A questo proposito vedere quanto ho scritto in una nota della rubrica «Riviste tipo»: in attesa che si formi un gruppo di intellettuali abbastanza preparati per essere in grado di produrre una regolare attività libraria (s’intende di libri organici e non di pubblicazioni d’occasione o di raccolte di articoli) e come mezzo per accelerare questa formazione, intorno alle riviste tipo dovrebbe costituirsi un circolo di cultura, che collegialmente criticasse ed elaborasse i lavori dei singoli, distribuiti secondo un piano e riguardanti quistioni di principio (programmatiche). I lavori, nella elaborazione definitiva, cioè dopo aver subito la critica e la revisione collegiale, dopo aver raggiunto una estrinsecazione su cui l’opinione collegiale sia fondamentalmente concorde, dovrebbero essere raccolti nell’Annuario a cui accennai nella nota.

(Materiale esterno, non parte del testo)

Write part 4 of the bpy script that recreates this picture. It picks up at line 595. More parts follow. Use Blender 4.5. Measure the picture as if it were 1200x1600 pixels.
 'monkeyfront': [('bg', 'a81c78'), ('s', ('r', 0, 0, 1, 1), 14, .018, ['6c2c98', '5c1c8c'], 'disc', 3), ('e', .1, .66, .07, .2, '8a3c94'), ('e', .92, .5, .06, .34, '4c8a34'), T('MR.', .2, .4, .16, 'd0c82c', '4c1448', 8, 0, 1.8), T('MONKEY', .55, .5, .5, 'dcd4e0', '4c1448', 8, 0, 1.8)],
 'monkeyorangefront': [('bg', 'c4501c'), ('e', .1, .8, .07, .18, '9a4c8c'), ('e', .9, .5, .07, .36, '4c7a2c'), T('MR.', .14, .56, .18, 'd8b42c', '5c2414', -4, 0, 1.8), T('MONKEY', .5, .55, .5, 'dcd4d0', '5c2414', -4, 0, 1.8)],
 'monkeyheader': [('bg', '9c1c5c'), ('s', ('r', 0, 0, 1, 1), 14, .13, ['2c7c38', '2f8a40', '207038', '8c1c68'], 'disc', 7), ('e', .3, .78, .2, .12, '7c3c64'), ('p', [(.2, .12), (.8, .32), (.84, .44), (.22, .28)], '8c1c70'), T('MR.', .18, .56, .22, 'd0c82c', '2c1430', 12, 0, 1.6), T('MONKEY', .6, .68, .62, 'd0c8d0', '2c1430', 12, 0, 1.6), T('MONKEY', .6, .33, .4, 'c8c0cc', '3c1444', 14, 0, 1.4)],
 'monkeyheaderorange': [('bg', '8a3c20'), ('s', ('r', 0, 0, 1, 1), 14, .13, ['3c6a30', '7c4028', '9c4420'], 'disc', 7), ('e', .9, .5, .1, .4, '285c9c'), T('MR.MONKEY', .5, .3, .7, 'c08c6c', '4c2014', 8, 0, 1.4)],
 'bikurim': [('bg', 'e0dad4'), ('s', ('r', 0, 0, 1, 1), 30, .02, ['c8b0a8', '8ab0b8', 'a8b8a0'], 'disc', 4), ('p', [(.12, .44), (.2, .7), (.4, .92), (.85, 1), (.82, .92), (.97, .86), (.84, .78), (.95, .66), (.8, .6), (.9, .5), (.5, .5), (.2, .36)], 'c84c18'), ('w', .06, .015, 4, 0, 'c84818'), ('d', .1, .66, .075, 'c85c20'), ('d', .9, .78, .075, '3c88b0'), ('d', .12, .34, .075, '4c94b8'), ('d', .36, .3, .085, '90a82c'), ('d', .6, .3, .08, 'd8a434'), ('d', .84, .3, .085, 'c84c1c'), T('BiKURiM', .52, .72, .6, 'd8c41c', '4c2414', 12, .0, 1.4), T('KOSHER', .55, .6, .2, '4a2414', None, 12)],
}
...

Attraverso la discussione e la critica collegiale (fatta di suggerimenti, di consigli, di indicazioni metodiche, critica costruttiva e rivolta alla educazione reciproca) si innalzerebbe il livello medio dei membri del circolo, fino a raggiungere l’altezza e la capacità del più preparato. Dopo i primi lavori sarebbe possibile all’ufficio di presidenza o di segreteria avere dei criteri e delle indicazioni sui lavori ulteriori da assegnare e sulla loro distribuzione organica, in modo da indurre i singoli a specializzarsi e a crearsi le condizioni di specializzazione: schedari, spogli bibliografici, raccolte delle opere fondamentali specializzate, ecc. Il metodo di lavoro dovrebbe essere molto severo e rigoroso: nessuna improvvisazione e declamazione. I lavori, scritti e distribuiti preventivamente a tutti i soci del circolo, dovrebbero essere criticati per iscritto, in note stringate, che elencassero le manchevolezze, i suggerimenti, i punti necessari di chiarimento, ecc. Si potrebbe introdurre un principio fecondo di lavoro: ogni membro del circolo incaricato di un certo lavoro potrebbe scegliere tra gli altri un consigliere guida che lo indirizzi e lo aiuti con arte «maieutica», cioè che non si sostituisca a lui ma solo lo aiuti a lavorare e a sviluppare in sé una disciplina di lavoro, un metodo di produzione, che lo «taylorizzi» intellettualmente, per così dire.